Win the Powerball once, you’re a lucky bastard. Hit it twice? Now you must be up to something.
And that’s why, on Saturday in Manchester, it was clear to anyone who’d been paying attention that Josh Warrington didn’t beat the odds. He’d rigged the game.
Back in May, Warrington was the irresistible underdog, the locals’ “Leeds Warrior” — and still a wholly untested commodity — when he took on featherweight belt-holder Lee Selby at Elland Road Football Ground, in Warrington’s backyard. Stunning Selby for a split-decision win, Warrington set up an improbable opportunity to hunt even bigger game: former two-division titlist Carl Frampton.
The Brits, whose tastes have brought us beans on toast and an improbable revival of “Sweet Caroline” — legitimate grounds for a second Revolutionary War — would have you believe Warrington-Frampton was this generation’s Hagler-Hearns. Spoiler alert: It was not. Still, we did get to bear witness as Warrington (28-0, 6 KOs), attacking like a deranged hummingbird, flustered Frampton (26-2, 15 KOs) early, coaxed him into some dandy exchanges along the way and, in the end, pulled off what seemed virtually unthinkable little more than six months ago for the 28-year-old overnight headliner: a true tentpole fight and a successful defense of his own featherweight strap against a world-class opponent.

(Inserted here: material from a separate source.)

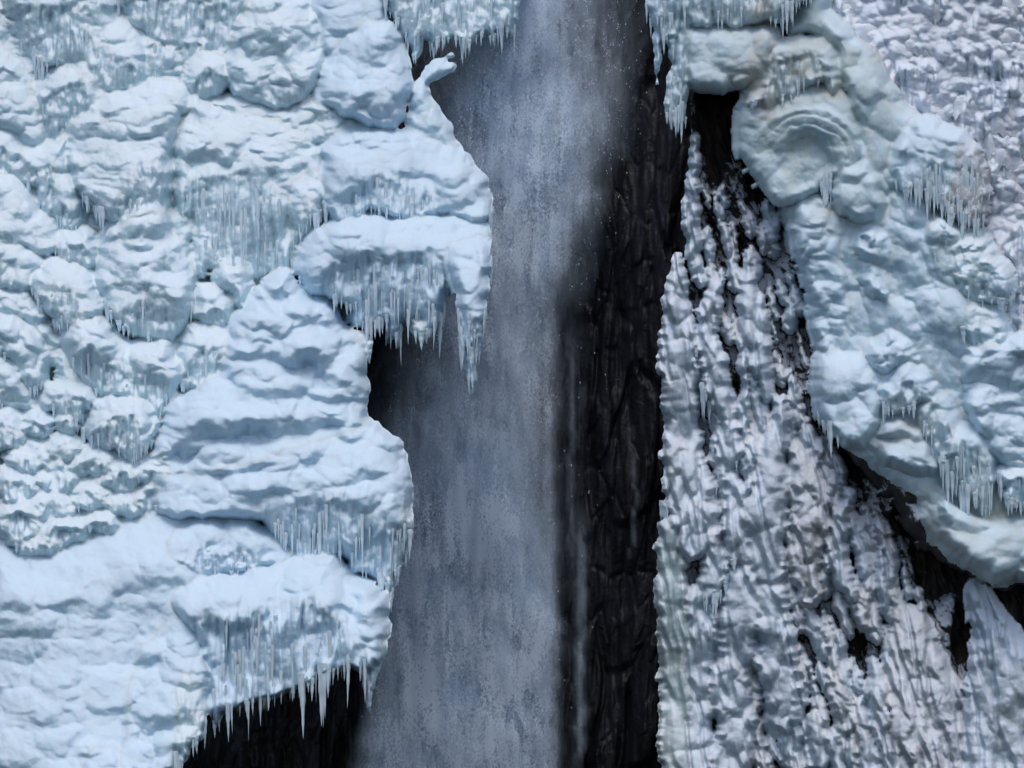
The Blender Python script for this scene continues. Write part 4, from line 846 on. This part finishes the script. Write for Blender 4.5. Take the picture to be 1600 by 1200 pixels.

With only six career stoppages and a smart, sturdy foe in front of him, Warrington would need a bold fight plan and a bit of fortune to take down Frampton — most recently seen in August appearing positively revived in a dismantling of Luke Jackson.

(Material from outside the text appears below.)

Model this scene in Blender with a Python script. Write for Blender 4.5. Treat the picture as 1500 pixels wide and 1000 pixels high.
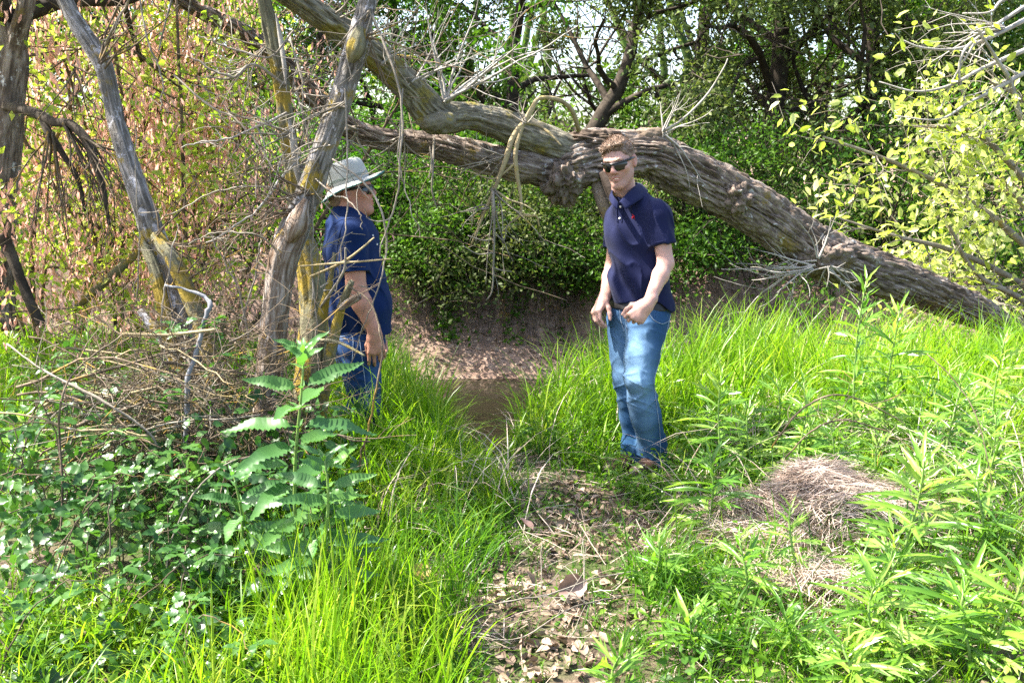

Warrington set the script in the first two rounds, swarming Frampton with steady pressure, waves of arcing shots and constantly changing angles. When he wasn’t ducking, blocking or taking a face full of leather, Frampton was eating Warrington shoulders and forearms that smothered his own offense. Although never hurt, Frampton rarely had a half-second to consider how to turn the momentum in the opening rounds — and he was even pitched onto his back foot by one stinging combination from Warrington. During an early break, Frampton’s trainer bellowed at him, “You’re pissing about in there!” He wasn’t wrong.
But the 31-year-old Irishman began finding a comfortable range and timing up Warrington’s mad-dog charges by the 3rd round, catching his opponent wading in and taking some of the vinegar out of him with a jab here and a straight right there. As Warrington’s approach turned a touch more selective, Frampton seemed to gain back some confidence. He dug to the body, threatening to sap the energy from Warrington’s legs, which would have been all she wrote for a Punch and Judy hitter whose results hinge on his speed and relentlessness.
In the end — and, incidentally, most of the middle rounds too — it was Warrington’s activity that would win out. Frampton simply didn’t have the tank to keep up, too often failing to let his hands go, too often following single shots with no follow-ups, too often absorbing mostly harmless — but potentially judge-swaying — flurries at the end of rounds. If he’d been allowed an extra pause per round, a moment to hear himself think, a single deep breath, Frampton might have rediscovered the formula he’d cooked up for a similarly lanky, high-octane opponent in Leo Santa Cruz. Instead, he was served up death by boa constrictor.
After the scores were announced (116-113 and 116-112 twice for Warrington), Frampton credited his foe for being the better man and a bigger puncher than anticipated. It was a noble sentiment in defeat, but don’t throw good money at the prospect of Warrington chopping down any of the top featherweight ferns — the cat just ain’t built that way. In fact, we may learn one night in the not-too-distant future that his brand of frenetic slapdashing may be viable against only select opponents at the highest levels. But on this night, in front of his countrymen and — yes, a global boxing audience — the Leeds Warrior had his man’s number.